L’Irap aumenta, ma non per le coop

Antonella Aldrighetti

Irap più salata? Non per tutti. Le cooperative sociali, a differenza di tutte le altre imprese laziali, saranno esentate dall’aumento dell’imposta regionale sulle attività produttive necessario a contribuire alla copertura del buco di bilancio. Una disposizione così si può spiegare soltanto con l’estrema «sensibilità» della giunta Marrazzo nei confronti della funzione sociale esercitata dalle cooperative, che già godono, comunque, di agevolazioni di ogni tipo senza che si senta il bisogno di prevedere ulteriori trattamenti di favore anche in materia fiscale.
Basta fare un passo indietro fino a febbraio scorso per ricordare che il primo provvedimento unilaterale, al riguardo, fu quello di ordinare alle Asl di ottemperare ai pagamenti pregressi nei confronti delle coop fornitrici della Regione, quando invece le imprese con una diversa connotazione sociale avrebbero dovuto attendere i tempi biblici della cartolarizzazione prima di vedere qualche soldo. Ed è proprio nel solco di questo tipo di iniziative che, anche questa volta, si parla di condizioni economiche oltre la comune benevolenza: la giunta ulivista, al momento di stilare la legge finanziaria regionale, ha ritenuto insufficiente il regime fiscale agevolato cui le cooperative sociali sono sottoposte e ha voluto fare di più. Ha infatti aggiunto, nell’atto appena licenziato, precisi vincoli con l’apposizione di un codicillo (articolo 9, comma d) per rafforzare il regime di esenzione per le attività produttive.
Una questione che stride un po’ con le dichiarazioni di due giorni fa dell’assessore al Bilancio Luigi Nieri che ha voluto specificare l’importanza dell’aumento dell’Irap per sanare il debito della sanità precisando: «Un punto in più di Irap è per mantenere fede al Patto per la salute stipulato in sede di Conferenza Stato-Regioni e per coerenza con il piano di rientro del deficit della sanità. L’aumento dell’addizionale dal 4,25 al 5,25 per cento è imposto per risanare la gravosa situazione della sanità del Lazio». Detto questo, però, andando a sbirciare i vari ed eventuali capitoli della finanziaria regionale, troviamo che per favorire il rapporti economici delle coop (non certo quello dei soci-lavoratori che invece vengono retribuiti a parità d’incarico il 30 per cento in meno dei colleghi), vengono stabiliti finanziamenti ad hoc con un ammontare complessivo che supera i 20 milioni di euro.

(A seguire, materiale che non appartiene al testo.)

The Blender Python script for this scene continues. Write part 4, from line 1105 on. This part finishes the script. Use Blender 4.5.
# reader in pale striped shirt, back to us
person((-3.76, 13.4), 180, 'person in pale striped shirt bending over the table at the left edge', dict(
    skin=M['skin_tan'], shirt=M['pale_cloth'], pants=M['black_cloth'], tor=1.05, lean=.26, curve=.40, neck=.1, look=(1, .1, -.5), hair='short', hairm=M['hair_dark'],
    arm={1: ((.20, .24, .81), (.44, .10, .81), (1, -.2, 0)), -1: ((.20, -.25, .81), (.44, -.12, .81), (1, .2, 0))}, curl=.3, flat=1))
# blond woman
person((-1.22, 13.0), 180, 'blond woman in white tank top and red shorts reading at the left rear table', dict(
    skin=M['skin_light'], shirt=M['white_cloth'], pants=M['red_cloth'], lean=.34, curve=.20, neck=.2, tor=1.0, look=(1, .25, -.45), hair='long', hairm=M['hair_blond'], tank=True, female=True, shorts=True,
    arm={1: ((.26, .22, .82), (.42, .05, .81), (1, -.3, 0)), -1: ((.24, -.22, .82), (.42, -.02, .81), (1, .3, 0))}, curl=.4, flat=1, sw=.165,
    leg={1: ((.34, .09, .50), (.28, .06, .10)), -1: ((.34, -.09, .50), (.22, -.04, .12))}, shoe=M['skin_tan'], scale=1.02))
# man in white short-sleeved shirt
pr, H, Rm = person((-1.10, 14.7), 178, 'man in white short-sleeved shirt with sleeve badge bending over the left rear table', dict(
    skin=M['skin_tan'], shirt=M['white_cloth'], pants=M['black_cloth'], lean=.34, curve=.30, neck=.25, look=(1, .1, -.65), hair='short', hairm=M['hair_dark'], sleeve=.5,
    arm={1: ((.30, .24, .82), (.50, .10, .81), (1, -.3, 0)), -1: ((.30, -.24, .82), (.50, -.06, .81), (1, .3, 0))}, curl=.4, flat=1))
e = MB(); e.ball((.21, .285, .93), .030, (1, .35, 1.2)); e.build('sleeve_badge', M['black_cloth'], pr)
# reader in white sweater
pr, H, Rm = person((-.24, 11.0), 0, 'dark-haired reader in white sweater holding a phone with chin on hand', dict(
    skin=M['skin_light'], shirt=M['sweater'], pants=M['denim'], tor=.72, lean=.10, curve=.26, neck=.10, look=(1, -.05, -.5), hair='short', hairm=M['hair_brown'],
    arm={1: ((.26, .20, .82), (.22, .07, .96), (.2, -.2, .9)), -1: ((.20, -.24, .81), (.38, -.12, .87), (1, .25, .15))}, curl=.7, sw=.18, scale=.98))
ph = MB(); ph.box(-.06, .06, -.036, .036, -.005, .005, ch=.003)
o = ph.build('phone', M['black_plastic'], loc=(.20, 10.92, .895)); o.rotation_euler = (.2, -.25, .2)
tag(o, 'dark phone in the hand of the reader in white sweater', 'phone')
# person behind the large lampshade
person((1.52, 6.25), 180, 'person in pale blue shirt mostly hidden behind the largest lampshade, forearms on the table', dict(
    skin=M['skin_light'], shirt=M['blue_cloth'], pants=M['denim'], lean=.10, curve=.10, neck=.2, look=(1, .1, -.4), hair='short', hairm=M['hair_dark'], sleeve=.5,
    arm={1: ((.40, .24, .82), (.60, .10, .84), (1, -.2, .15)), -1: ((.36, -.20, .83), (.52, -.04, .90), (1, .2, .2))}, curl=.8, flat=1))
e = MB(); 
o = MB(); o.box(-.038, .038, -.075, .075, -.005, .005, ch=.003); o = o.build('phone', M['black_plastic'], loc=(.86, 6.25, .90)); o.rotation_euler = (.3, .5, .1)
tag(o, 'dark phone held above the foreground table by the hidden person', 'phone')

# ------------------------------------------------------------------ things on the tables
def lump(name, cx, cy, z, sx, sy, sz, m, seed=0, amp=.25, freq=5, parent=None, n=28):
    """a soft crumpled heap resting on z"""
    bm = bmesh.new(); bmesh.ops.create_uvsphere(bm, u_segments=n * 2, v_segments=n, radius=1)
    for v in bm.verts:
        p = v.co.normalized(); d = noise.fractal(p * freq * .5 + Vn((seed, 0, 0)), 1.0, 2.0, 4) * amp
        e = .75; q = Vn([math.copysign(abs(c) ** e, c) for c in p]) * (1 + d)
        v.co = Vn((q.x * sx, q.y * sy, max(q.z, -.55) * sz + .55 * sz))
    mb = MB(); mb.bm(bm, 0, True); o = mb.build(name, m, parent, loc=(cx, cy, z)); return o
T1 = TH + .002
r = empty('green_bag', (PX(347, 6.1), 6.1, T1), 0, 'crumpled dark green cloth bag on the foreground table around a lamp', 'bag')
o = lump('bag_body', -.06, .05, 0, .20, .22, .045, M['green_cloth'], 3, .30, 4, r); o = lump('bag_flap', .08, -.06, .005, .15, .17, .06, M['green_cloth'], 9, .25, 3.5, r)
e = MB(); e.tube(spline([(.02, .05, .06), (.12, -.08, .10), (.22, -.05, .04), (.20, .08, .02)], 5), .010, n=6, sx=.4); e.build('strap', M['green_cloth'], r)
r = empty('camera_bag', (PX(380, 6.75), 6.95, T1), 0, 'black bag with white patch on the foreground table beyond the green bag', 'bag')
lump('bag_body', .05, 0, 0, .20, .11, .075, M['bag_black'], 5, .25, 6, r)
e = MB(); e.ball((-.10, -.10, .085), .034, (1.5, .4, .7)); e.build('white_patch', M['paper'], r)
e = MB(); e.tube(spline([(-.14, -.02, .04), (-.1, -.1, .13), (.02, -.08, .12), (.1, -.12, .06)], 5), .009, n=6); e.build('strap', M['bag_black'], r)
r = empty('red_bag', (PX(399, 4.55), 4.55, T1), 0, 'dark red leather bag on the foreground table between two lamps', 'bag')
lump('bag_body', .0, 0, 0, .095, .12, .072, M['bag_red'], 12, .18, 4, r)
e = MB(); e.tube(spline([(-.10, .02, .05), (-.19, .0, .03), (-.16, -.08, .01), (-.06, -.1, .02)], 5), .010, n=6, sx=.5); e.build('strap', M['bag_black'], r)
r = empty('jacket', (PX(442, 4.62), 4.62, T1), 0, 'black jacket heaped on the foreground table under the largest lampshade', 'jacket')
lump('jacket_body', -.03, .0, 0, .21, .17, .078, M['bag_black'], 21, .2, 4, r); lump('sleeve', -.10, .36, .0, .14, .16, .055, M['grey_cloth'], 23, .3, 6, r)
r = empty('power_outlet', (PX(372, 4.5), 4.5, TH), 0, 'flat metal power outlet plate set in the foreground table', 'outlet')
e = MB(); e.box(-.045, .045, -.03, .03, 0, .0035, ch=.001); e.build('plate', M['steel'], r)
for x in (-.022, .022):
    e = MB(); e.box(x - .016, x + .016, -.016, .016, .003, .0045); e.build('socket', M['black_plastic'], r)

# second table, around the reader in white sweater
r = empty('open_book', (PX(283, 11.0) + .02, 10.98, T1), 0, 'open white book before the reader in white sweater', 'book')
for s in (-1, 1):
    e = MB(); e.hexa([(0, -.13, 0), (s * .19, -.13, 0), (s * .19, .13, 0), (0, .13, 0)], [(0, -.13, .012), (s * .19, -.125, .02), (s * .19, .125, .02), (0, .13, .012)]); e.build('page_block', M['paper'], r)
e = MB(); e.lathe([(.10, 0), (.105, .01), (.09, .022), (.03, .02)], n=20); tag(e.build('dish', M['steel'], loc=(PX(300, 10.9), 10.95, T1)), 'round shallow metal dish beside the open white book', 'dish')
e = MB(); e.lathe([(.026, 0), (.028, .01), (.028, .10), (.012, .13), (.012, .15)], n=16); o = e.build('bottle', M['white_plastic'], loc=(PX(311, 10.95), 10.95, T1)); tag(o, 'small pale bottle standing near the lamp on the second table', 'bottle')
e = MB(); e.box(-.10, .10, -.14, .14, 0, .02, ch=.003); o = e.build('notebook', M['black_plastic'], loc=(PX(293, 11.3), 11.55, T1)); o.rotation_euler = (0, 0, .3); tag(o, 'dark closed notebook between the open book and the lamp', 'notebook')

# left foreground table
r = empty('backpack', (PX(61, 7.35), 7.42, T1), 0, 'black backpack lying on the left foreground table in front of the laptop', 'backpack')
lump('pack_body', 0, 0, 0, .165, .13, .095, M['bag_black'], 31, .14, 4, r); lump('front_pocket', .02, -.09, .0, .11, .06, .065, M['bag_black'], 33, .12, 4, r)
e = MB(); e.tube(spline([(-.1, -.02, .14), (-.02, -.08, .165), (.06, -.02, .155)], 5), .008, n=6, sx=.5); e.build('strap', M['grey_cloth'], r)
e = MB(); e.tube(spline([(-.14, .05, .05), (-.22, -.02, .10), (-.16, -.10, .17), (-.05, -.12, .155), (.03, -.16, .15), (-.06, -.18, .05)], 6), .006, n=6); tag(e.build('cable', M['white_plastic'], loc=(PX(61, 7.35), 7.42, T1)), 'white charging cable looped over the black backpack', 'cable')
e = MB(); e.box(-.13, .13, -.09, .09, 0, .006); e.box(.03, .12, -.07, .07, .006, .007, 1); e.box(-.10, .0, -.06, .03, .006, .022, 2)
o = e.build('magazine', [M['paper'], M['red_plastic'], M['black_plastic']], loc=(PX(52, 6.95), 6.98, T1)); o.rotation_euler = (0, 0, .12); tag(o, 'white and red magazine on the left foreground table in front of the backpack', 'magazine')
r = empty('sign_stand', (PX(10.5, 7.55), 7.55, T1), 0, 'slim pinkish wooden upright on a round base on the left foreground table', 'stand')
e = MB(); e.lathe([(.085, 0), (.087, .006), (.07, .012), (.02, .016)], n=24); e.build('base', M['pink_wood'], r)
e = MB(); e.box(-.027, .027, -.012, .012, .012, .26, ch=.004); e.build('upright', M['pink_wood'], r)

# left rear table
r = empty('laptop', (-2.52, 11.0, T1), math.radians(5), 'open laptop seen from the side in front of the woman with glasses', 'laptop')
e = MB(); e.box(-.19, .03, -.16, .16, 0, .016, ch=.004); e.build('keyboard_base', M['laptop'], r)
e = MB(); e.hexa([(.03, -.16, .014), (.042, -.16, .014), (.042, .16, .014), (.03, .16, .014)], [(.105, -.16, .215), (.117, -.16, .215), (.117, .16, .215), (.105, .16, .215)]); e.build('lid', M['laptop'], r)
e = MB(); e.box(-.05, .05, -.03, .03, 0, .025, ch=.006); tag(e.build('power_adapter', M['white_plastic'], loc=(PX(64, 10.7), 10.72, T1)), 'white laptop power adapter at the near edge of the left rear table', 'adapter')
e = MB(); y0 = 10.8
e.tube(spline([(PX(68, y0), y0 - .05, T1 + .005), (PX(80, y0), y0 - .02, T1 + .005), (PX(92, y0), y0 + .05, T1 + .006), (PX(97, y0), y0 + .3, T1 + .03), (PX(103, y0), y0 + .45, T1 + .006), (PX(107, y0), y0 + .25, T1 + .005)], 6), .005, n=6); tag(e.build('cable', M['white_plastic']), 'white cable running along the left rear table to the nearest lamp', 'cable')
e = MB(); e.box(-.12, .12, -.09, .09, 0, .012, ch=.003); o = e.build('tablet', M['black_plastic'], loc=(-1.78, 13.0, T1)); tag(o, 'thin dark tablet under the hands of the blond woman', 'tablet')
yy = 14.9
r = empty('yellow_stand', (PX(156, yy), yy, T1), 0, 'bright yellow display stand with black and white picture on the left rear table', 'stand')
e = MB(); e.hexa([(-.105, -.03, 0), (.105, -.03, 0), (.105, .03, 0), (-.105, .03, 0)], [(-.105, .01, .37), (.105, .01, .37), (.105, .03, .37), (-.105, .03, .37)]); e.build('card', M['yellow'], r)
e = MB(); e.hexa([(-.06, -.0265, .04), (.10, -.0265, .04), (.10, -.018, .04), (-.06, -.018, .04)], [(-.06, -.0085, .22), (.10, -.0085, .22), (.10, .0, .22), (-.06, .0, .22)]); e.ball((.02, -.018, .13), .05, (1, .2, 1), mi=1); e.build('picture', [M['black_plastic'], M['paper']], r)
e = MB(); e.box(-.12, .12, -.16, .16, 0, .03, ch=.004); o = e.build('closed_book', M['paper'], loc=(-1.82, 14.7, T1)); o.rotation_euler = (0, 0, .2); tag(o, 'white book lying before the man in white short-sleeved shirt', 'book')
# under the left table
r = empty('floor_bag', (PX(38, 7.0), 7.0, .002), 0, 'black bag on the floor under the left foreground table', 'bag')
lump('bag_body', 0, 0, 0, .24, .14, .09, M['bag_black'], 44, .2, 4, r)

Eccoli. Oltre 2 milioni e 400 mila per le cooperative integrate, più di 17 milioni e 500mila diretti alle società che utilizzano lavoratori socialmente utili e un altro milione di euro per le associazioni di volontariato.
È chiaro che dinanzi a tali inclinazioni ci sia pure chi non riesce a mandare giù l’amaro boccone e rivanghi la questione degli appalti alle coop, diffusa qualche giorno fa. È il senatore Cesare Cursi (An), vicepresidente della commissione Sanità, che getta benzina sul fuoco per criticare pesantemente le esternazioni del governatore Piero Marrazzo su appalti trasparenti, precarietà lavorativa e sanità senza sprechi: «È doveroso chiedersi - spiega - dove sia stato in questi ultimi 18 mesi il presidente della regione quando si è ritrovato a dover spiegare a Luigi Abete, presidente dell’Unione industriali del Lazio, come riuscire a promuovere lo sviluppo e la produttività mentre - incalza Cursi - l’Irap è arrivata al 5,25.

Un risultato che ha decretato per Marrazzo una sorta di soglia di non ritorno: prima sono stati i sindacati a criticarlo, adesso pure la sua stessa maggioranza. E lui continua a dire in giro che il governo centrale aiuterà il Lazio a ripianare il debito».